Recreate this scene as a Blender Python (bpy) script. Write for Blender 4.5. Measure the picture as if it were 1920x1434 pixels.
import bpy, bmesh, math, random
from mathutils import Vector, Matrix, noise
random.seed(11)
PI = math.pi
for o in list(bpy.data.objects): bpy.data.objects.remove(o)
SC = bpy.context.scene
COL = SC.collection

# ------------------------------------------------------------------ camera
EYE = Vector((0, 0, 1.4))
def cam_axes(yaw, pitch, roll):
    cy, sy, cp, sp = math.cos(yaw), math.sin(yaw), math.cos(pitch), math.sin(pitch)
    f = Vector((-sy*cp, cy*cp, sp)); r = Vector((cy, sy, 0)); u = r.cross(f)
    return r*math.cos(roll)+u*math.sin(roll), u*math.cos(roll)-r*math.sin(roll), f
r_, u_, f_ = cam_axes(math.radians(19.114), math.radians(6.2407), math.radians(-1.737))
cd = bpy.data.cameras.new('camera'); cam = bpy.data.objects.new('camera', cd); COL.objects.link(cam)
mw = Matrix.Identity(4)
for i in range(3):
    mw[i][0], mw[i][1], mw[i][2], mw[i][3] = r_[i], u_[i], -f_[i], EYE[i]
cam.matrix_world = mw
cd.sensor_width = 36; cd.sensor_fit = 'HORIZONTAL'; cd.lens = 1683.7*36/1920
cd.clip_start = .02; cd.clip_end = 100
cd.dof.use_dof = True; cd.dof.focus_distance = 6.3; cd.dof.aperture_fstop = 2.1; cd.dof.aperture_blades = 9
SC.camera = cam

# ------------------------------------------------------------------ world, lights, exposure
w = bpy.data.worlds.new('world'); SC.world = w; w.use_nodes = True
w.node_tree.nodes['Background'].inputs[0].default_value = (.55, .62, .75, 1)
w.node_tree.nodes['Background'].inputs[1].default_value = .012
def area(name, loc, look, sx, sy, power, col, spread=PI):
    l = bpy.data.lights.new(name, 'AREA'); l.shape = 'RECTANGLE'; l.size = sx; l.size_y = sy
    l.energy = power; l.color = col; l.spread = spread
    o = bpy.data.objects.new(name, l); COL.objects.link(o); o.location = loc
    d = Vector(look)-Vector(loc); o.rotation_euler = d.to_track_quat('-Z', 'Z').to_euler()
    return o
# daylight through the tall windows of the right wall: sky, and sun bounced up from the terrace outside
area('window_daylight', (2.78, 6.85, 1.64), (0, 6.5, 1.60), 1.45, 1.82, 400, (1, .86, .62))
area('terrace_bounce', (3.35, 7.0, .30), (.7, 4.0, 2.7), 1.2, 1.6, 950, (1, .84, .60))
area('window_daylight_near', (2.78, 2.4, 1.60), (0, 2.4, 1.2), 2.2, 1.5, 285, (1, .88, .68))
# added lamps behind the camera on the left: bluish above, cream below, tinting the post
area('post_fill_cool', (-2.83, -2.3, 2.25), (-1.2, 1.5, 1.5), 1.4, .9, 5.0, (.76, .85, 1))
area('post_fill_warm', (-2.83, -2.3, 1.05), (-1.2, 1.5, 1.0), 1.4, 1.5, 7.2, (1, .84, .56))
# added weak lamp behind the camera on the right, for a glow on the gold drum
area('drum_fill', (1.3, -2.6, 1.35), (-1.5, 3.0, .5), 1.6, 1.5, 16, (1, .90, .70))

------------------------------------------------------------

* _TASK OBJECTIVE_:
Look for the word "scene" and return every line where it occurs.

* _ANSWER BELOW_:
Recreate this scene as a Blender Python (bpy) script. Write for Blender 4.5. Measure the picture as if it were 1920x1434 pixels.
SC = bpy.context.scene